What needs to be done: Write the lines out again, from the top of the material to the line containing "B.ell(hd(.099, 0, -.0725), (.010, .022, .0022), .002, HR, True)", pictures excluded.

Information supplied:
>>>>>
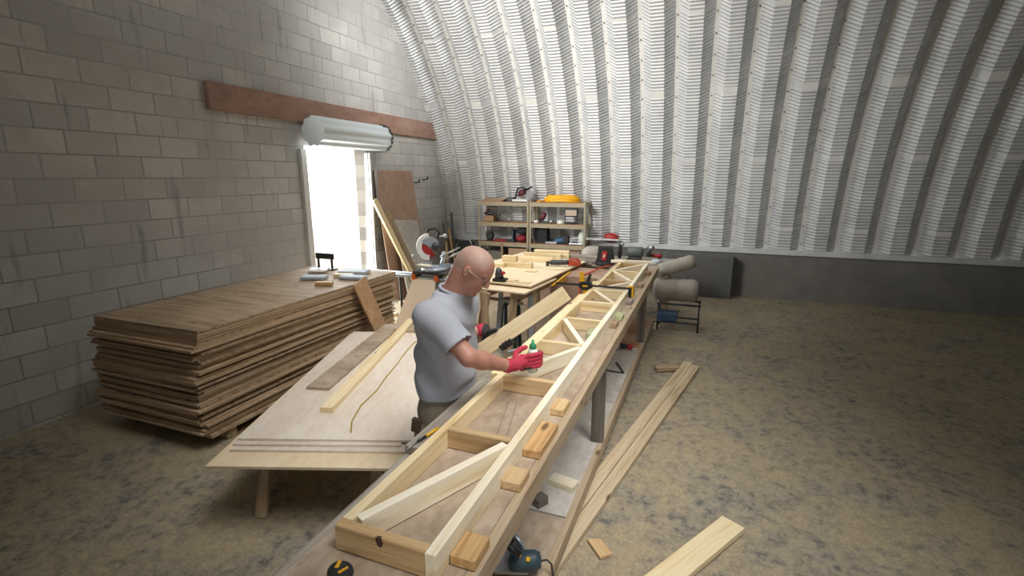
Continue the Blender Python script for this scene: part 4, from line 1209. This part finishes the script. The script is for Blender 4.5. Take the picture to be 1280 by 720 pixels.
def add_head(B):
    e = lambda c, r, k=.02, sub=False: B.ell(hd(*c), np.array(r) * HS, k, HR, sub)
    e((-.012, 0, .028), (.098, .076, .088), .02)
    e((.02, 0, .02), (.076, .070, .082), .03)
    e((.040, 0, -.045), (.052, .052, .078), .03)
    e((.018, 0, -.07), (.05, .056, .04), .03)
    e((.074, 0, -.110), (.020, .022, .016), .02)
    for s in (-1, 1):
        e((.083, s * .032, -.004), (.015, .017, .012), .008, True)        # eye sockets
        e((.066, s * .043, -.035), (.02, .018, .02), .02)                  # cheekbones
        B.cap(hd(.088, s * .012, .020), hd(.078, s * .050, .020), .009 * HS, .007 * HS, .012)
        e((.077, s * .031, -.004), (.012, .014, .012), .003)               # eyes
        # ears
        e((-.010, s * .079, -.008), (.020, .009, .032), .004)
        e((-.006, s * .088, -.006), (.010, .006, .018), .003, True)
        e((-.006, s * .078, -.036), (.009, .007, .010), .006)
    B.cap(hd(.092, 0, .010), hd(.112, 0, -.032), .008 * HS, .012 * HS, .010)
    for s in (-1, 1): B.ell(hd(.100, s * .011, -.038), (.010, .008, .008), .006, HR)
    B.cap(hd(.090, -.018, -.066), hd(.090, .018, -.066), .007, .007, .008)
    B.cap(hd(.088, -.016, -.079), hd(.088, .016, -.079), .007, .007, .006)
    B.ell(hd(.099, 0, -.0725), (.010, .022, .0022), .002, HR, True)


PEL = V(-1.27, 2.25, .90)
TORSO = [(.80, -1.275, 2.25, .125, .175), (.90, -1.275, 2.25, .125, .175), (1.00, -1.27, 2.25, .130, .165), (1.10, -1.265, 2.25, .130, .160),
         (1.20, -1.258, 2.25, .128, .172), (1.30, -1.25, 2.25, .122, .185), (1.37, -1.245, 2.25, .112, .185), (1.43, -1.24, 2.25, .095, .150), (1.47, -1.225, 2.25, .070, .085), (1.49, -1.22, 2.25, .05, .05)]
RS, RE, RW = V(-1.225, 2.065, 1.395), V(-1.015, 2.03, 1.205), V(-.895, 2.28, 1.085)
LS, LW = V(-1.215, 2.435, 1.385), V(-1.198, 2.615, 1.155)
LE = V(-1.36, 2.50, 1.115)


def chain(B, pts, rs, k=.006):
    for (a, b), (ra, rb) in zip(zip(pts, pts[1:]), zip(rs, rs[1:])):
        B.cap(a, b, ra, rb, k)


BOT = V(-.842, 2.475, 0)      # axis of the glue bottle in the right hand
# right hand: palm on the near side of the bottle, fingers round its right side, thumb round its left
R_PALM = [V(-.875, 2.335, 1.082), V(-.862, 2.395, 1.075)]
R_FING = []
for i, (z, L) in enumerate(((1.108, 1.0), (1.086, 1.06), (1.064, 1.0), (1.044, .85))):
    R_FING.append([V(-.868, 2.372, z), V(-.826, 2.412, z + .001), V(-.797, 2.412 + .045 * L, z - .002), V(-.800, 2.455 + .040 * L, z - .008), V(-.815, 2.478 + .038 * L, z - .012)])
R_THUMB = [V(-.893, 2.345, 1.10), V(-.908, 2.385, 1.122), V(-.898, 2.432, 1.130), V(-.880, 2.465, 1.132)]
# left hand: behind the slanting held board, fingertips hooked under its lower edge, thumb over the upper
B0, B1 = V(-1.216, 2.50, 1.023), V(-.712, 2.67, 1.408)
bd = (B1 - B0) / np.linalg.norm(B1 - B0)
bn = V(.348, -.888, .296); bn = bn - bd * (bn @ bd); bn /= np.linalg.norm(bn)
be = np.cross(bn, bd)


def bp(s, n, e): return B0 + bd * s + bn * n + be * e


L_FING = []
for i, (q, L) in enumerate(((.238, .92), (.216, 1.0), (.194, 1.0), (.173, .86))):
    L_FING.append([bp(q - .01, -.036, .012), bp(q, -.034, -.032), bp(q, -.020, -.060), bp(q, .010, -.063), bp(q, .028, -.063 + .024 * L)])
L_THUMB = [bp(.10, -.035, .045), bp(.125, -.016, .062), bp(.165, .010, .063), bp(.205, .026, .052)]


def add_hand(B, wrist, palm, fing, thumb, g=0.0, right=True):
    FR = (.0105 + g, .0098 + g, .0088 + g, .0080 + g, .0074 + g)
    B.cap(wrist, palm[0], .027 + g, .026 + g, .012)
    B.cap(palm[0], palm[1], .026 + g, .023 + g, .012)
    for f in fing:
        B.cap(palm[0], f[0], .016 + g, .013 + g, .008)
        chain(B, f, FR, .003)
    B.cap(palm[0], thumb[0], .017 + g, .014 + g, .008)
    chain(B, thumb, (.0135 + g, .0125 + g, .011 + g, .009 + g), .003)


man = empty('person', (-1.27, 2.25, 0), 'bald man in grey t-shirt and red gloves bending over the truss', 'person')
B = Field((-1.62, 1.90, .0), (-.74, 2.80, 1.76), .0055)
B.stack(TORSO, .02, -.022)
B.cap((-1.215, 2.25, 1.44), hd(-.03, 0, -.05), .062, .060, .03)
B.cap((-1.19, 2.25, 1.46), hd(-.045, 0, .0), .058, .06, .03)
add_head(B)
for S_, E_, W_ in ((RS, RE, RW), (LS, LE, LW)):
    B.cap(S_ + V(-.01, .03 if S_ is RS else -.03, -.01), S_ + (E_ - S_) * .25, .062, .057, .03)
    B.cap(S_ + (E_ - S_) * .15, E_, .054, .044, .02)
    m = E_ + (W_ - E_) * .3
    B.cap(E_, m, .044, .045, .015); B.cap(m, W_, .045, .029, .02)
add_hand(B, RW, R_PALM, R_FING, R_THUMB)
L_PALM = [bp(.13, -.042, .025), bp(.185, -.040, .015)]
add_hand(B, LW, L_PALM, L_FING, L_THUMB)
# legs inside the trousers
HIPS = {1: (V(-1.275, 2.335, .86), V(-1.268, 2.36, .47), V(-1.38, 2.37, .10)), -1: (V(-1.275, 2.165, .86), V(-1.262, 2.14, .47), V(-1.37, 2.13, .10))}
for s, (h, k_, a) in HIPS.items():
    B.cap(h, k_, .080, .052, .03); B.cap(k_, k_ + (a - k_) * .35 + V(-.012, 0, 0), .052, .054, .02); B.cap(k_ + (a - k_) * .35, a, .05, .036, .02)
    B.cap(a, a + V(.10, 0, -.055), .035, .028, .02)


def skinpick(c):
    l = (c - HC) @ HR / HS
    cap_ = (l[:, 2] > .045 - .9 * np.maximum(l[:, 0], -.2) * 0 + .0) & (l[:, 0] < .062) | ((l[:, 0] < -.035) & (l[:, 2] > -.035))
    near = np.abs(l).max(1) < .16
    return np.where(cap_ & near & (np.abs(l[:, 1]) < .078), 1, 0)


B.mesh('body', ['skin', 'stubble'], man, skinpick)
del B


# t-shirt
def folds(X, Y, Z):
    t = (1.50 - Z)
    w1 = 34 * Z + 16 * Y + 9 * X + 1.6 * np.sin(11 * X + 8 * Z)
    f = .008 * np.sin(w1) * np.clip((1.28 - Z) * 4, .2, 1) + .0065 * np.sin(48 * (Z * .7 + X * .9) + 10 * Y + 2 * np.sin(9 * Z))
    f = f + .005 * np.sin(52 * (X * .5 + Z) - 20 * Y) * np.clip((1.06 - Z) * 9, 0, 1)
    return f


T = Field((-1.60, 1.90, .84), (-.88, 2.62, 1.56), .006)
SH = [(.918, -1.268, 2.25, .144, .200), (.95, -1.266, 2.25, .146, .200), (1.00, -1.258, 2.25, .148, .188), (1.10, -1.254, 2.25, .146, .180),
      (1.20, -1.252, 2.25, .142, .185), (1.30, -1.248, 2.25, .134, .192), (1.37, -1.240, 2.25, .120, .190), (1.42, -1.230, 2.25, .100, .160), (1.455, -1.220, 2.25, .082, .11), (1.475, -1.215, 2.25, .070, .082)]
T.stack(SH, .02, 0, folds)
for S_, E_ in ((RS, RE), (LS, LE)):
    d = (E_ - S_); T.cap(S_ + V(-.02, 0, -.02), S_ + d * .30, .082, .078, .05); T.cap(S_ + d * .2, S_ + d * .82, .074, .080, .03)
d = (RE - RS) / np.linalg.norm(RE - RS)
# hollow the sleeve ends so the arm comes out of an opening
for S_, E_ in ((RS, RE), (LS, LE)):
    dd = E_ - S_
    T.cap(S_ + dd * .70, S_ + dd * 1.25, .062, .075, 0, True)
    T.ell(S_ + dd * 1.02, (.09, .09, .09), .0, None, True) if S_ is LS else None
T.cap(S_ if False else RS + (RE - RS) * .98, RS + (RE - RS) * 1.6, .10, .12, 0, True)
T.ell((-1.19, 2.25, 1.50), (.074, .070, .045), .008, None, True)
shirt = T.mesh('t_shirt', ['shirt'], man)
del T
K = G().tube([Vector((-1.200 + .073 * math.cos(a), 2.25 + .072 * math.sin(a), 1.478 - .020 * math.cos(a))) for a in [2 * math.pi * i / 28 for i in range(28)]], .008, 8, True)
K.build('collar', 'shirt', shirt)

# trousers
P = Field((-1.60, 1.95, .04), (-.98, 2.56, 1.02), .007)


def pf(X, Y, Z): return .004 * np.sin(40 * Z + 25 * Y) + 0 * X


P.stack([(.80, -1.270, 2.25, .122, .180), (.88, -1.268, 2.25, .122, .176), (.93, -1.266, 2.25, .120, .172), (.99, -1.260, 2.25, .10, .140)], .02, 0, pf)
for s, (h, k_, a) in HIPS.items():
    P.cap(h + (k_ - h) * .12, k_, .092, .076, .03); P.cap(k_, a + V(0, 0, .02), .078, .070, .03)
    P.cap(k_ + V(.0, 0, .03), k_ + V(.03, 0, -.02), .06, .06, .03)
    P.ell(h + V(-.03, s * .080, -.16), (.07, .022, .09), .012)           # side cargo pocket
tro = P.mesh('trousers', ['trousers'], man)
del P
G().box((-1.268, 2.25, .955), (.17, .25, .03), None, .012).build('belt', 'boot', man)
G().box((-1.345, 2.068, .77), (.055, .025, .08), Quaternion((0, 1, 0), .15), .008).build('tool_pocket', 'boot', tro)
for s, (h, k_, a) in HIPS.items():
    q = Field(tuple(a + V(-.13, -.09, -.11)), tuple(a + V(.26, .09, .09)), .006)
    q.cap(a + V(0, 0, .04), a + V(-.01, 0, -.04), .052, .05, .02)
    q.ell(a + V(.02, 0, -.055), (.11, .048, .045), .03); q.ell(a + V(.12, s * .005, -.062), (.085, .050, .038), .03)
    q.cut((0, 0, .0), (0, 0, -1))
    q.mesh('boot', ['boot'], man)

# gloves follow the hands
Gv = Field((-.96, 2.22, .99), (-.74, 2.58, 1.19), .003)
add_hand(Gv, RW + (RW - RE) * -.02, R_PALM, R_FING, R_THUMB, .0032)
Gv.cap(RW - (RW - RE) * .10, RW + (R_PALM[0] - RW) * .5, .037, .034, .006)


def gpick(c): return np.where((c[:, 2] < 1.05) & (c[:, 1] > 2.36) & (c[:, 0] < -.82) | (c[:, 1] > 2.497), 1, 0)


Gv.mesh('glove', ['glove_red', 'rubber'], man, gpick)
Gv = Field((-1.30, 2.44, 1.00), (-.94, 2.70, 1.26), .003)
add_hand(Gv, LW, L_PALM, L_FING, L_THUMB, .0032)
Gv.cap(LW - (LW - LE) * .12, LW, .038, .036, .006)
Gv.mesh('glove', ['glove_red', 'rubber'], man, lambda c: np.where((c[:, 0] > -1.195), 1, 0))

# safety glasses
gl = G()
for s in (-1, 1):
    c = [hd(.101 - .012 * abs(math.cos(a)) * 0, s * (.034 + .026 * math.cos(a)), -.004 + .017 * math.sin(a)) - hf * .010 * (abs(.034 + .026 * math.cos(a)) / .06) for a in [2 * math.pi * i / 20 for i in range(20)]]
    gl.tube(c, .0013, 6, True)
    gl.tube([hd(.090, s * .060, .0), hd(.05, s * .078, .004), hd(.0, s * .086, .006), hd(-.015, s * .086, -.004)], .0022, 6)
gl.tube([hd(.101, -.010, .0), hd(.104, 0, .003), hd(.101, .010, .0)], .002, 6)
gl.build('safety_glasses', 'frames', man)

# the glue bottle and the board he holds
bo = empty('glue_bottle', tuple(BOT + V(0, 0, .985)), 'translucent glue bottle with a green nozzle cap held in the man\'s red glove', 'bottle')
G().lathe([(.024, .0), (.028, .006), (.028, .11), (.024, .128), (.014, .136)], (BOT[0], BOT[1], .99), (0, .0, 1), 20).build('bottle_body', 'bottle', bo)
G().lathe([(.018, 0), (.020, .004), (.018, .022), (.009, .030), (.005, .052)], (BOT[0], BOT[1], 1.126), (0, 0, 1), 16).build('nozzle_cap', 'green', bo)
tag(plank('held_board', B0, B1, .089, .036, 'pine', up=bn, bev=.002), 'short pale 2x4 held up at a slant over the truss by the man', 'board')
<<<<<
Output of the exercise:
Continue the Blender Python script for this scene: part 4, from line 1209. This part finishes the script. The script is for Blender 4.5. Take the picture to be 1280 by 720 pixels.
def add_head(B):
    e = lambda c, r, k=.02, sub=False: B.ell(hd(*c), np.array(r) * HS, k, HR, sub)
    e((-.012, 0, .028), (.098, .076, .088), .02)
    e((.02, 0, .02), (.076, .070, .082), .03)
    e((.040, 0, -.045), (.052, .052, .078), .03)
    e((.018, 0, -.07), (.05, .056, .04), .03)
    e((.074, 0, -.110), (.020, .022, .016), .02)
    for s in (-1, 1):
        e((.083, s * .032, -.004), (.015, .017, .012), .008, True)        # eye sockets
        e((.066, s * .043, -.035), (.02, .018, .02), .02)                  # cheekbones
        B.cap(hd(.088, s * .012, .020), hd(.078, s * .050, .020), .009 * HS, .007 * HS, .012)
        e((.077, s * .031, -.004), (.012, .014, .012), .003)               # eyes
        # ears
        e((-.010, s * .079, -.008), (.020, .009, .032), .004)
        e((-.006, s * .088, -.006), (.010, .006, .018), .003, True)
        e((-.006, s * .078, -.036), (.009, .007, .010), .006)
    B.cap(hd(.092, 0, .010), hd(.112, 0, -.032), .008 * HS, .012 * HS, .010)
    for s in (-1, 1): B.ell(hd(.100, s * .011, -.038), (.010, .008, .008), .006, HR)
    B.cap(hd(.090, -.018, -.066), hd(.090, .018, -.066), .007, .007, .008)
    B.cap(hd(.088, -.016, -.079), hd(.088, .016, -.079), .007, .007, .006)
    B.ell(hd(.099, 0, -.0725), (.010, .022, .0022), .002, HR, True)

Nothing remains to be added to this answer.